I will grant you that. You are dead right on that when it comes to Air Canada's and ACPA's ability to spin the legal processes out so that the inevitable is delayed. At great cost and at great risk.sepia wrote:If it was as abysmally one sided as you fly till you die guys think, it would have been solved YEARS ago.
Do you for one minute now believe that mandatory retirement won't be repealed by next December 15th?
Do you seriously believe that either the Tribunal or the Courts, once the wingy July decision is reviewed by the Court, are going to say that Air Canada has the legal right, by reason of a BFOR defence, to fire both First Officers and RPs?
Do you seriously believe that Air Canada and ACPA are some sort of island in the sun for young pilots only, and that they both can continue to deny what is happening both in this country and around the world with the outlawing of age restrictions?

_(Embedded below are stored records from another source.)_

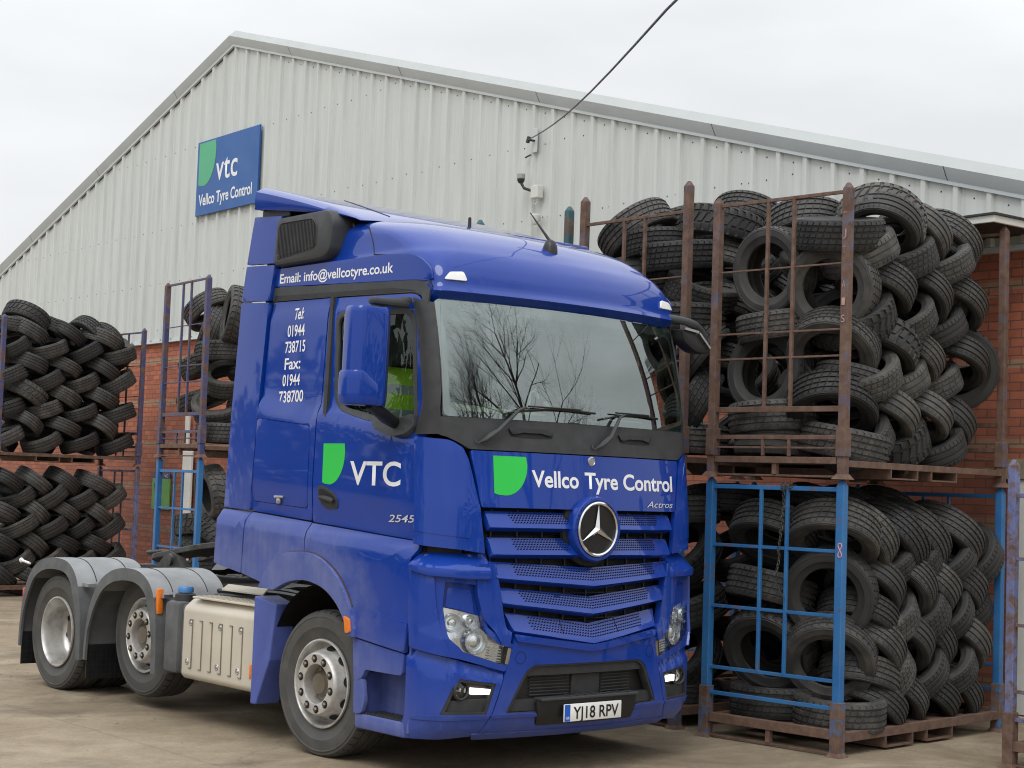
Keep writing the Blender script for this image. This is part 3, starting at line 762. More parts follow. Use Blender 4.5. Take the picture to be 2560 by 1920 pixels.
def ends(key, lst, where, group):
    # lst: (x, y, z, axis, kind, words)
    for x, y, z, ax, k, wd in lst:
        tyre(cworld(key, (x, y, z)), cdir(key, ax), k, wd+' '+where, group, 1)
GA = 'tyres in the upper cage before the lorry'; GB = 'tyres in the bright blue cage'
laced('R', 2.36, 8, .62, 2.16, .53, .248, 36, 'in the rusty front cage', GA)
ends('R', [(.42, .36, 3.98, (-.18, -.12, 1), 3, 'big flat lying tyre second from the top behind the near post'),
           (.40, .38, 3.56, (-1, -.25, -.2), 3, 'big tyre, hole facing the lorry, upper one behind near post'),
           (.45, .40, 3.06, (-.75, -.25, -.62), 3, 'tilted dark holed tyre half way up behind the near post'),
           (.62, .33, 2.80, (.25, -.1, 1), 1, 'buff edged tyre lying under the tilted tyre behind the near post'),
           (.44, .40, 2.62, (-.45, -.3, -.85), 3, 'broad tyre lying aslant low down behind the near post'),
           (.55, .35, 2.33, (.1, -.15, 1), 3, 'bottom flat tyre at the near post'),
           (.38, .93, 3.72, (-1, .05, -.1), 3, 'upright tyre with daylight through its hole by the far ladder post'),
           (.40, .92, 3.27, (-.1, .1, 1), 1, 'flat tyre below the upright one by the far ladder post'),
           (.38, .95, 2.90, (-1, 0, .1), 3, 'lower upright tyre by the far ladder post'),
           (.40, .93, 2.53, (0, .08, 1), 3, 'flat tyre second from the bottom by the far ladder post'),
           (.40, .92, 2.33, (.05, 0, 1), 0, 'flat tyre at the bottom by the far ladder post')], 'in rusty front cage', GA)
for i, (x, y, z, ax, k, wd) in enumerate([(.98, .34, 4.12, (.62, .28, .8), 4, 'large tyre leaning right atop the heap beside near post'),
        (1.48, .42, 4.0, (.7, .25, .7), 1, 'second tyre leaning right along the top of the heap'), (1.86, .42, 3.92, (.72, .2, .7), 3, 'third tyre leaning right along the top of the heap'),
        (.85, .95, 4.12, (.3, .3, 1), 3, 'tyre on the back of the heap between ladder bars'), (1.35, .95, 4.02, (.5, .2, .8), 1, 'tyre at the back of the heap'),
        (1.95, .95, 3.8, (.4, .1, .9), 1, 'tyre at the far back corner of the heap'), (2.05, .38, 3.62, (.8, -.3, -.4), 5, 'small tyre by the far brick side post'),
        (2.12, .30, 3.05, (.75, .65, .25), 4, 'chunky off road tyre bulging past the far post')]):
    tyre(cworld('R', (x, y, z)), cdir('R', ax), k, wd+' in the rusty front cage', GA)
laced('R', .32, 6, .80, 2.2, .42, .225, 44, 'in the bright blue ground cage', GB, first=-1)
laced('R', 1.60, 1, .68, 2.1, .42, .2, 42, 'at the top of the bright blue ground cage', GB, first=-1, big=.8)
ends('R', [(.42, .34, 1.62, (-.5, -.2, -.82), 3, 'broad tyre leaning out at the top behind the chalked post'),
           (.42, .36, 1.17, (-.9, -.38, -.22), 3, 'big open dark tyre half way up behind the chalked post'),
           (.45, .37, .68, (-.78, -.4, -.5), 3, 'tilted open tyre low down behind the chalked post'),
           (.75, .30, .52, (.35, .1, .9), 1, 'tyre lying aslant under the tilted one behind the chalked post'),
           (.48, .30, .27, (-.03, -.06, 1), 3, 'flat herringbone tyre at the bottom behind the chalked post'),
           (.75, .33, .98, (.5, .1, .85), 1, 'tyre wedged behind the big open tyre'),
           (.42, .90, 1.60, (-.55, -.05, -.82), 3, 'broad tyre leaning at the top beside the far blue post'),
           (.42, .92, 1.17, (-.2, .1, -.95), 3, 'shaded tyre half way up beside the far blue post'),
           (.40, .90, .70, (-.85, -.15, -.45), 4, 'open tyre with worn rusty tread beside the far blue post'),
           (.42, .86, .30, (0, 0, 1), 3, 'flat shaded tyre at the bottom beside the far blue post')], 'in bright blue cage', GB)
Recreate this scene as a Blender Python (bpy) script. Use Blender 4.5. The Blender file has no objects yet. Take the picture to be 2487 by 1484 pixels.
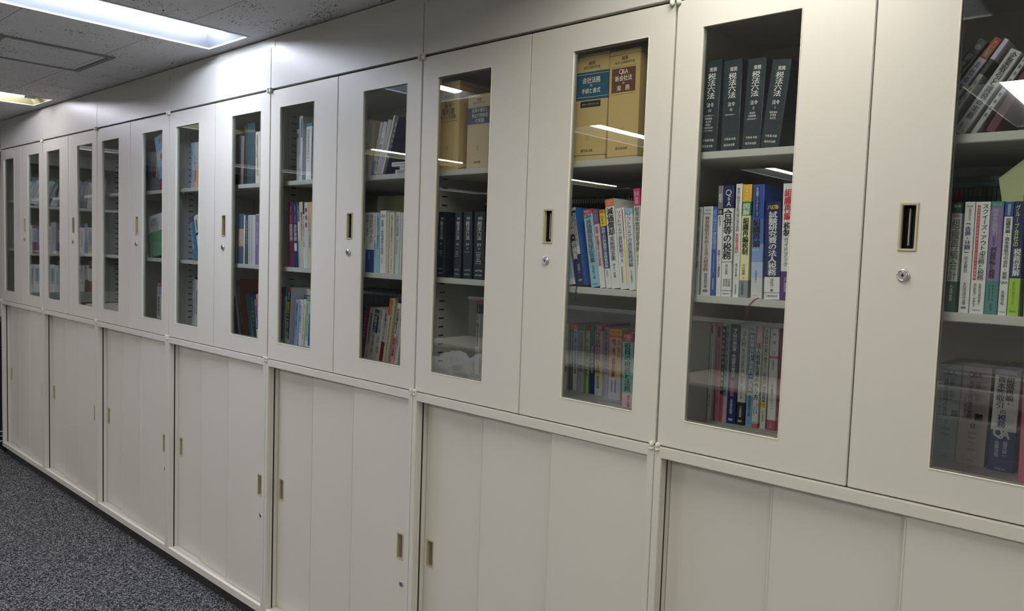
import bpy, bmesh, math, random
from mathutils import Vector, Matrix
random.seed(7)
C = bpy.context.scene
COL = C.collection
ZB = 1.1186            # underside of the upper doors above the floor
W = 0.9                # width of one cabinet unit
ZC = ZB + 1.262        # ceiling height

# ------------------------------------------------------------------ camera, world, exposure
cd = bpy.data.cameras.new('camera'); cam = bpy.data.objects.new('camera', cd); COL.objects.link(cam); C.camera = cam
yaw, pitch, roll = -0.738671097, -0.0667963808, 0.0344342481
cd.sensor_width = 36; cd.lens = 36 * 1877.57852 / 2487; cd.clip_start = .05; cd.clip_end = 60
fw = Vector((math.sin(yaw)*math.cos(pitch), math.cos(yaw)*math.cos(pitch), math.sin(pitch)))
r0 = Vector((math.cos(yaw), -math.sin(yaw), 0)); u0 = r0.cross(fw)
rr = math.cos(roll)*r0 + math.sin(roll)*u0; uu = -math.sin(roll)*r0 + math.cos(roll)*u0
M = Matrix((rr, uu, -fw)).transposed().to_4x4(); M.translation = Vector((0.980354606, -1.61285333, ZB + 0.449660142))
cam.matrix_world = M
w = bpy.data.worlds.new('world'); C.world = w; w.use_nodes = True
w.node_tree.nodes['Background'].inputs[0].default_value = (.05, .05, .055, 1)
w.node_tree.nodes['Background'].inputs[1].default_value = .3
C.view_settings.view_transform = 'Standard'; C.view_settings.look = 'None'; C.view_settings.gamma = 1
C.view_settings.exposure = 0.0
TUBE = 34.0            # radiance of the fluorescent fittings
C.cycles.max_bounces = 10; C.cycles.transparent_max_bounces = 24; C.cycles.diffuse_bounces = 5; C.cycles.sample_clamp_indirect = 4

# ------------------------------------------------------------------ materials
def lin(c): return tuple(((x/255)/12.92 if x/255 <= .04045 else ((x/255+.055)/1.055)**2.4) for x in c)
MATS = {}
def mat(name, rgb, rough=.5, metal=0, spec=.5, emit=0):
    if name in MATS: return MATS[name]
    m = bpy.data.materials.new(name); m.use_nodes = True; b = m.node_tree.nodes['Principled BSDF']
    c = (*lin(rgb), 1); b.inputs['Base Color'].default_value = c; b.inputs['Roughness'].default_value = rough
    b.inputs['Metallic'].default_value = metal; b.inputs['Specular IOR Level'].default_value = spec
    if emit: b.inputs['Emission Color'].default_value = c; b.inputs['Emission Strength'].default_value = emit
    MATS[name] = m; return m
def nodes(m):
    nt = m.node_tree; return nt, nt.nodes, nt.links, nt.nodes['Principled BSDF']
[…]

Will Air Canada be able to show that it will suffer undue hardship if so much as once single Captain remains employed after age 60? Or two pilots? Or ten pilots? Or 100 pilots? 1500, maybe. But not 200.
If we are intransigent in our determination that the outcome is inevitable, are you not just as intransigent in refusing to see any weakness in your union's position, or in refusing to consider the accumulating liability to you and all others, should your union lose this epic battle to preserve the status quo and delay the inevitable at any cost?